Thanks for your amazing feedback, everyone!
One more time I see how incredible Hacker News is.
Summarizing what I learned from your comments, there are 3 key hypotheses to check:
H1: We have overestimated the problem. Time-to-hire isn't really a big concern and companies in the US aren't experiencing any major issues with hiring engineers.
H2: We have overestimated our solution. The employer's aren't prepared to pay US-level salaries to offshore devs and/or are quite happy working with recruiters.
H3: We have chosen wrong marketing channels and/or ICP to target.
Probably the truth is a combination of all the above, but it is important to understand which cause is has the strongest impact.
Back in my cave to do my homework and book some calls with the customers :).
Good point, thanks.
And a useful thinking framework indeed.
Looking at the funnel, it looks like the problem is at the very top. Further conversions seem to be OK-ish - if you can draw any statistically significant conclusions from 6 total conversions of course.
IOW, I feel like it is mostly that they don't want the solution.
And yes - I'm hoping to have enough intellectual courage to seek the actual truth, not a comforting story.
Do they not want the solution or are you solving the wrong problem?
Is speed to hire the problem? If so, who specifically is it a problem for?

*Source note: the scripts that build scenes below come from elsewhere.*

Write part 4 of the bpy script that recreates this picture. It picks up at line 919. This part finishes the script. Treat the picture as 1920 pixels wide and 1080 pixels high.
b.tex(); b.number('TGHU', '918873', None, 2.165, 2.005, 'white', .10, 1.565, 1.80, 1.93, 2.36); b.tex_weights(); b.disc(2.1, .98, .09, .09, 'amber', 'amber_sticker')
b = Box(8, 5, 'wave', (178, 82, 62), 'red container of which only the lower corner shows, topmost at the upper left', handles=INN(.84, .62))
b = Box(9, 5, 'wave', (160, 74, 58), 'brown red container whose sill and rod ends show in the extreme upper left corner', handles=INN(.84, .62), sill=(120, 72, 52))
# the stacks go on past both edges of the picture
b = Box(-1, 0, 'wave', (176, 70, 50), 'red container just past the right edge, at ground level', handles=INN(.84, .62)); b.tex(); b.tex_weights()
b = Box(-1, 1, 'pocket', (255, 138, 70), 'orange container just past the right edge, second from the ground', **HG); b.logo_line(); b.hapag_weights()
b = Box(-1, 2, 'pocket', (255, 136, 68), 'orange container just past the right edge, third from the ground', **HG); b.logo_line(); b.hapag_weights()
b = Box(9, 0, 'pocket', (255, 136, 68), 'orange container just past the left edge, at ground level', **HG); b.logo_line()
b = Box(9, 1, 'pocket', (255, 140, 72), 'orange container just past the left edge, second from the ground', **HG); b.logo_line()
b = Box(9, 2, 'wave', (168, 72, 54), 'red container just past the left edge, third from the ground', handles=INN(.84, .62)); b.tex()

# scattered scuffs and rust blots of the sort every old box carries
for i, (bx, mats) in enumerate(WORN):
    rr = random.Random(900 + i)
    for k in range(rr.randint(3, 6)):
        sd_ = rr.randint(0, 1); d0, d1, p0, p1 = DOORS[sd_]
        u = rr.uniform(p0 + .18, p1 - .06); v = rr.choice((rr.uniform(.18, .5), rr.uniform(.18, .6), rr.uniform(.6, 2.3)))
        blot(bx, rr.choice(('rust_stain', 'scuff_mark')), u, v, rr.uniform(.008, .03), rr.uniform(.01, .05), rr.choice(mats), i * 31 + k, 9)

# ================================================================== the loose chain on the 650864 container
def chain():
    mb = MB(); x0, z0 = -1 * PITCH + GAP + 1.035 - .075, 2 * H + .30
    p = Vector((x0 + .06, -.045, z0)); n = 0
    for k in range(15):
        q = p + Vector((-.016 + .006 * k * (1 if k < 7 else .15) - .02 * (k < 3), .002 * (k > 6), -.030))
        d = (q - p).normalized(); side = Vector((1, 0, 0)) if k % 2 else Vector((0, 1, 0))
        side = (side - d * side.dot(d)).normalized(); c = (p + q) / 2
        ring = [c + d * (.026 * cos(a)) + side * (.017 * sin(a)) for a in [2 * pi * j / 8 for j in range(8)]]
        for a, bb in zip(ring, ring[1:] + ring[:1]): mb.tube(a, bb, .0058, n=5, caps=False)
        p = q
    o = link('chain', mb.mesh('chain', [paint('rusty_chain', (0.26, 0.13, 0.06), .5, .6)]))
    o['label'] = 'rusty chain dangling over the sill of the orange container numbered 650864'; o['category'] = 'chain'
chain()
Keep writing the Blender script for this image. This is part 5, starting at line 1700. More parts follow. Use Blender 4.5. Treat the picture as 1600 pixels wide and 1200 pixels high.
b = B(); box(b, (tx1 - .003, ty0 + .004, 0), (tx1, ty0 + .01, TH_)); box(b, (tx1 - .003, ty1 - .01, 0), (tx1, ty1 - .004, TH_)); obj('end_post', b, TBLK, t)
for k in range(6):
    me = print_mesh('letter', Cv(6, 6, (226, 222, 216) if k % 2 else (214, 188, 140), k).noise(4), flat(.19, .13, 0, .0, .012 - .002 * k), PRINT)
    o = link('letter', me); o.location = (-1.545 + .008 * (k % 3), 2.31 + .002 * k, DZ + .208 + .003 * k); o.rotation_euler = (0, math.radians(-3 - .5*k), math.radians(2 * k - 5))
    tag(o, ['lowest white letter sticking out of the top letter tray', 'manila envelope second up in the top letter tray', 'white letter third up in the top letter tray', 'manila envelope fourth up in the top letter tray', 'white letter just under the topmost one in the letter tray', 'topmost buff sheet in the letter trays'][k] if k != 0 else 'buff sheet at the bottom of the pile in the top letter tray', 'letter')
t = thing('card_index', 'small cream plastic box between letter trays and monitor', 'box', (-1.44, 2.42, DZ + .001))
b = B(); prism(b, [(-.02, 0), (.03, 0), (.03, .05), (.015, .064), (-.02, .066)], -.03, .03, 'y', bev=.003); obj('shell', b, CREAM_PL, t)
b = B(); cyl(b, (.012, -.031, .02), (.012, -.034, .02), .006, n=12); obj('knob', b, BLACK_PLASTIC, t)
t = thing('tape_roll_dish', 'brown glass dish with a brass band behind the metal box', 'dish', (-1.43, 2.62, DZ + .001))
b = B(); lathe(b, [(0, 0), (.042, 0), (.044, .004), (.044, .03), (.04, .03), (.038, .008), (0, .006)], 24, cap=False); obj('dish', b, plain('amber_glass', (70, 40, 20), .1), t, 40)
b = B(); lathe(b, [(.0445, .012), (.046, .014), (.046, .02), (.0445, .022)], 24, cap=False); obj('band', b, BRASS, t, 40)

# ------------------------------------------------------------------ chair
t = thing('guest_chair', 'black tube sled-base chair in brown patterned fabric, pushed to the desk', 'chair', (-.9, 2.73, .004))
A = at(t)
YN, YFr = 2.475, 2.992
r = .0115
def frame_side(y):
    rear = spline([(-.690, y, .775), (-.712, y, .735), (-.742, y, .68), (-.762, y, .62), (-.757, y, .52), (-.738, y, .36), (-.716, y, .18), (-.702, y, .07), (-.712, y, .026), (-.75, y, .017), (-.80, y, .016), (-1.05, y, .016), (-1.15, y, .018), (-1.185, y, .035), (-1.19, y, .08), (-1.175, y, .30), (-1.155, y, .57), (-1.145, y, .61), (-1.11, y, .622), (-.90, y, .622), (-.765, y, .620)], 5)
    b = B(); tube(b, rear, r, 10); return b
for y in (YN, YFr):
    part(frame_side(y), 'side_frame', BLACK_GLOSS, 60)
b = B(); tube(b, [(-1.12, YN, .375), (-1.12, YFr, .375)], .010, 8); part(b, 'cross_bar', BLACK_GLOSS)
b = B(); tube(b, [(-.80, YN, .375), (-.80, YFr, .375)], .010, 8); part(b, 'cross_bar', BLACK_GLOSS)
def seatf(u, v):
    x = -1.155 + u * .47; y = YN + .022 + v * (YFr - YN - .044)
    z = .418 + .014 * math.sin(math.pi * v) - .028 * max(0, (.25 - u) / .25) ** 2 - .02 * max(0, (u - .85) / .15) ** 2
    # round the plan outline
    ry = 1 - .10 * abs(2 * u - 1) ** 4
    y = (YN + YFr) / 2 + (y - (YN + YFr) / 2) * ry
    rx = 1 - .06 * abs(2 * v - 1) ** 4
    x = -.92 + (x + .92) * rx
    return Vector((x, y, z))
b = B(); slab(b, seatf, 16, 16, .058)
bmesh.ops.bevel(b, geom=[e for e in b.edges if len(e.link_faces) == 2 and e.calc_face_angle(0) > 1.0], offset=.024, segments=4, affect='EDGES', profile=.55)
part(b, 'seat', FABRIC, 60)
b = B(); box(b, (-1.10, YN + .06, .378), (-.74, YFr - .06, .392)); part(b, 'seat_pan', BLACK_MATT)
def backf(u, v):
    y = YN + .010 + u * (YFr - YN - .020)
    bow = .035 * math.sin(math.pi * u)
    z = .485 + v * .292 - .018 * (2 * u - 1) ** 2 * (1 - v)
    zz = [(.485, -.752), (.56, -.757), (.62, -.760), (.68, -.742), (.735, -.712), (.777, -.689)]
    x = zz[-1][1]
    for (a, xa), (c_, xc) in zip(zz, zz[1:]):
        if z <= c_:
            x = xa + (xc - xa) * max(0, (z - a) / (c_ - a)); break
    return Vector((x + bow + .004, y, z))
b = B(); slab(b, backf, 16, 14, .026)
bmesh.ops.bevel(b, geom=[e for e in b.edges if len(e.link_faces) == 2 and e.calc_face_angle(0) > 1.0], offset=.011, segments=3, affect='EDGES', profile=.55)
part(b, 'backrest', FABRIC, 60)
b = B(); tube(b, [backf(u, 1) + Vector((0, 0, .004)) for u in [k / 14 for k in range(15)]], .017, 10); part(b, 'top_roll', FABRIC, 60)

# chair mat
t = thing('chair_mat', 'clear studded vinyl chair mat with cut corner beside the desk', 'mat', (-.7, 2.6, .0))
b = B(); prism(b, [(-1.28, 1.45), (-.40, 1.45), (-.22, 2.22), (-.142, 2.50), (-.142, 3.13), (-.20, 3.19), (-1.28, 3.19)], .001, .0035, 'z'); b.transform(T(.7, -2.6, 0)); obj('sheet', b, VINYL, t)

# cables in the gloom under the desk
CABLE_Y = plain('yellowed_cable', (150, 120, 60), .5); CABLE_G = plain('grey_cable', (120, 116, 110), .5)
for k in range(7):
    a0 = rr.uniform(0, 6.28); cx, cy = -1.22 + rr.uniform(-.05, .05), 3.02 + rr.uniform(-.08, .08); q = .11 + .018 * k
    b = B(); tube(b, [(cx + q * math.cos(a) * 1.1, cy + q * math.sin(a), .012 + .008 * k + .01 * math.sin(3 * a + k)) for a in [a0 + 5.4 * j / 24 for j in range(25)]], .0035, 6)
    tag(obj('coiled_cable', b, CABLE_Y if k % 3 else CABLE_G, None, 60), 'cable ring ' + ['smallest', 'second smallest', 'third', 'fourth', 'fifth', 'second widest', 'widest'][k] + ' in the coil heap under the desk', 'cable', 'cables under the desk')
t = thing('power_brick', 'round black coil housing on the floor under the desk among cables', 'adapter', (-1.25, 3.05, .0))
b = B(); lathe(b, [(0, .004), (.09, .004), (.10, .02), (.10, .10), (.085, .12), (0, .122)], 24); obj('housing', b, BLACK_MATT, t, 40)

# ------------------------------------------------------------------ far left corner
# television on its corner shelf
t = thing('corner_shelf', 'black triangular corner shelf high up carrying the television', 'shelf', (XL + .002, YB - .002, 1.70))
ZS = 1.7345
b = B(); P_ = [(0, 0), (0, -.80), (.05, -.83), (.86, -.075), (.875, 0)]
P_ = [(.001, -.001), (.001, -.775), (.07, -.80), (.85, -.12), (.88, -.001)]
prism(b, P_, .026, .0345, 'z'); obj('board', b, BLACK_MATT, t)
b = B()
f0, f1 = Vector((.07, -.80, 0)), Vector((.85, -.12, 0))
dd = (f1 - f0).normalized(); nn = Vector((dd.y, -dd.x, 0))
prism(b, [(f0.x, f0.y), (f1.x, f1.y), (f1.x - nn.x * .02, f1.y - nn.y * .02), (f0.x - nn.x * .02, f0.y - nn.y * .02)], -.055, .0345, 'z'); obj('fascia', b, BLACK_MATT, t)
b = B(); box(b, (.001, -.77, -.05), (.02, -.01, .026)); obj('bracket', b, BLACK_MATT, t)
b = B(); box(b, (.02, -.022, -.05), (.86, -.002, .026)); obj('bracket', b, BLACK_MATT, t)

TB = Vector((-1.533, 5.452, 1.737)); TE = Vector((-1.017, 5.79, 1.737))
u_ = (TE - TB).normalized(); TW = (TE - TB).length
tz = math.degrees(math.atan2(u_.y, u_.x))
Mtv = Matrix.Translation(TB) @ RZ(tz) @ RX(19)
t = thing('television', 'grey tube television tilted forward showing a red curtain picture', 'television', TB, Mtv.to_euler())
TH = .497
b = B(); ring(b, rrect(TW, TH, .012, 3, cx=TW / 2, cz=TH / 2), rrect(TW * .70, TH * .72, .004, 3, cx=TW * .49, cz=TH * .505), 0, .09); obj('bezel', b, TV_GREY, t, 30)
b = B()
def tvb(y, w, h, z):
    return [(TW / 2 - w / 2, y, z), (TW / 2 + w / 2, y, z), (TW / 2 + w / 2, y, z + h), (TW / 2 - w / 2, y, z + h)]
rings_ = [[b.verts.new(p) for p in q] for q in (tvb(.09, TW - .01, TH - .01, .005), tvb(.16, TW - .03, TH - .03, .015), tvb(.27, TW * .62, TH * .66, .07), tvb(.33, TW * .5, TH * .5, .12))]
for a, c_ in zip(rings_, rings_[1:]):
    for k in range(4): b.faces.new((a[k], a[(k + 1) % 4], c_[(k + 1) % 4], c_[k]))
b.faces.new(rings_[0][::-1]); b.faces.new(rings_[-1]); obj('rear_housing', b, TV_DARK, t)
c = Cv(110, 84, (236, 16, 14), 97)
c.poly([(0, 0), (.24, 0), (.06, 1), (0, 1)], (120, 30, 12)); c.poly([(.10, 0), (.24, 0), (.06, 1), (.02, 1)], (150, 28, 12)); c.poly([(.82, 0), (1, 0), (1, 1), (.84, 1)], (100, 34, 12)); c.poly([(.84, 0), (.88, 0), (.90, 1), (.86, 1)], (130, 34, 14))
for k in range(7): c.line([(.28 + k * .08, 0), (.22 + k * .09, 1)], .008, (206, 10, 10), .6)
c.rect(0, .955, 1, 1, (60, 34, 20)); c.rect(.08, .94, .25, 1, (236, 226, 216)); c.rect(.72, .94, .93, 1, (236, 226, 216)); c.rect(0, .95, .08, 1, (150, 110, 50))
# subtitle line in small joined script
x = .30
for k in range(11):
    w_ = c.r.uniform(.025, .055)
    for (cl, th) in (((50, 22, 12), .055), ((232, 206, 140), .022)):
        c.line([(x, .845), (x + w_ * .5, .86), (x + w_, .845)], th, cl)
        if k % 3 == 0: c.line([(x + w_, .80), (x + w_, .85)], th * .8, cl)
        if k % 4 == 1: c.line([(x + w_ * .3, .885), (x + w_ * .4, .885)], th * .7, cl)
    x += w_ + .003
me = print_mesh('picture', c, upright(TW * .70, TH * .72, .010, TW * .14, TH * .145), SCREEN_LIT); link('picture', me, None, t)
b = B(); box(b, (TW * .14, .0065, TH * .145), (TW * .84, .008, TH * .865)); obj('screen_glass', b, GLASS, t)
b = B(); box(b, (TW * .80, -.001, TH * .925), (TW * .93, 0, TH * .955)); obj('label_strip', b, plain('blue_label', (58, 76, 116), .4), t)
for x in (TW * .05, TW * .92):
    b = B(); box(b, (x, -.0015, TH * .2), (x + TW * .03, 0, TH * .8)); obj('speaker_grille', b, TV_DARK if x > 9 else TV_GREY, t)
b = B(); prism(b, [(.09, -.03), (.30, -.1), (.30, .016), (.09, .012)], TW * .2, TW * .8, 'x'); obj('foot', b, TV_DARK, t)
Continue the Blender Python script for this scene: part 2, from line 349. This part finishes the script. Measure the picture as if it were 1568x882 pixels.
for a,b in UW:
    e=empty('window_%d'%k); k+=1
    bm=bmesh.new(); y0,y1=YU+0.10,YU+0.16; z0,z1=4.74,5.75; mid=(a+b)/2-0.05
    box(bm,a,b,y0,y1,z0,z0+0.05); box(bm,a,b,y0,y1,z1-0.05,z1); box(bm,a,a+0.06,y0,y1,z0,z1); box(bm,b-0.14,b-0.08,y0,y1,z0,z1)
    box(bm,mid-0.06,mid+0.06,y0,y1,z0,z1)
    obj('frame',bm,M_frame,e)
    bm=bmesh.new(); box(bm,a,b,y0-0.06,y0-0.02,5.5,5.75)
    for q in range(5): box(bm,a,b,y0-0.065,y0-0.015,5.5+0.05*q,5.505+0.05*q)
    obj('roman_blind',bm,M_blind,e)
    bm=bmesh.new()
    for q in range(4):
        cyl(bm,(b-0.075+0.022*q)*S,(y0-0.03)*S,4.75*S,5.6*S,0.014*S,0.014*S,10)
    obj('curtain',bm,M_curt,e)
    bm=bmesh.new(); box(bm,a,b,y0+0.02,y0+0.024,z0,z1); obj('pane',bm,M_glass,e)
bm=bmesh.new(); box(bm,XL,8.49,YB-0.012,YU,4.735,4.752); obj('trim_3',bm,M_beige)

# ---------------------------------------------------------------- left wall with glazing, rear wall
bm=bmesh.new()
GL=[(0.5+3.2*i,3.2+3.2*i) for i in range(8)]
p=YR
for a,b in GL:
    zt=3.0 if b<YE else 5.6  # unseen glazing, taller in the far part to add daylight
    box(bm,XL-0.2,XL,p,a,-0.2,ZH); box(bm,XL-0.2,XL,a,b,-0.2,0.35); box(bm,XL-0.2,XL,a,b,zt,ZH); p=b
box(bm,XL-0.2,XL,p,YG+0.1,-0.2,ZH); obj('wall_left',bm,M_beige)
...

I don’t know the space (technical hiring) at all. But I do hiring for a small marketing agency and I don’t care at all about speed to hire. I’ve had roles filled by the first applicant and roles that took months (same job btw) to fill. I want to be sure I hire the right person when they come along and I don’t care how long it takes.
Of course, this doesn’t make me the ideal audience for your idea, but who is? And is their problem speed to hire? Why is that the problem you think they’ll pay to solve?
Wow, I didn't really think about it from this perspective.
You are absolutely right!
This is an extremely noisy space.
Do you think the fact that you're not going to pay a margin to outsourcing firm, but instead employ the offshore developer directly, doesn't compensate for the additional hassle?
We're investing a lot in expansion in LatAm at my other company - and one thing I learned about Argetina's job market is that you have 2 tiers of developers: one working mainly for internal market and the other - for US customers. The salaries may differ by the factor of 3 or even more.
I'm lucky enough to know both Rob and Julian personally, but this definitely doesn't serve as an excuse not to re-read the Mom's Test.
Very good point about the ICP. We were targeting startup companies 20-250 ppl, that raised their last round in the last 6 months, sector agnostic. However we weren't sure about the right decision-maker. The three options are CTO, CEO and HR manager.
So far we had more top-of-the-funnel conversions on Linkedin ads from CEOs and HRs, but more actual sign-ups from CTO.
Lucky indeed. Their resources are so valuable. The Mom Test is always worth a re-read, I recommend it so often to people.
I understand the tendency to be broader and speak to more different people (larger target market, more potential buyers), but it makes it harder to effectively communicate your message in the language of the buyer. Also different people have different priorities. The more focus, especially at first, the better.
Do some experiments and see who has the problem in the most pressing way, or who can and is willing to pay enough to solve it to make it work for you and them. Consider size of company, decision maker, potentially industry/sector, location, time since money raised, bootstrapped vs investor funded, anything that makes sense - you never know which niches will be amenable to you.
Ah, this is indeed helpful. English isn't my first language - so such subtleties are definitely beyond my linguistic perception.
I did use someones help to proof-read the content, but it looks like there is always room for improvement.
This is a very good point. Actually, the arrival of LinkedIn disrupted the way recruiters worked. Before LinkedIn the core of their job was indeed building the relationship with candidates. LinkedIn provided them with the opportunity to mass-message the candidates - which is more efficient from recruiter's ROI perspective, but also creates a lot of noise and eventually discourages candidates.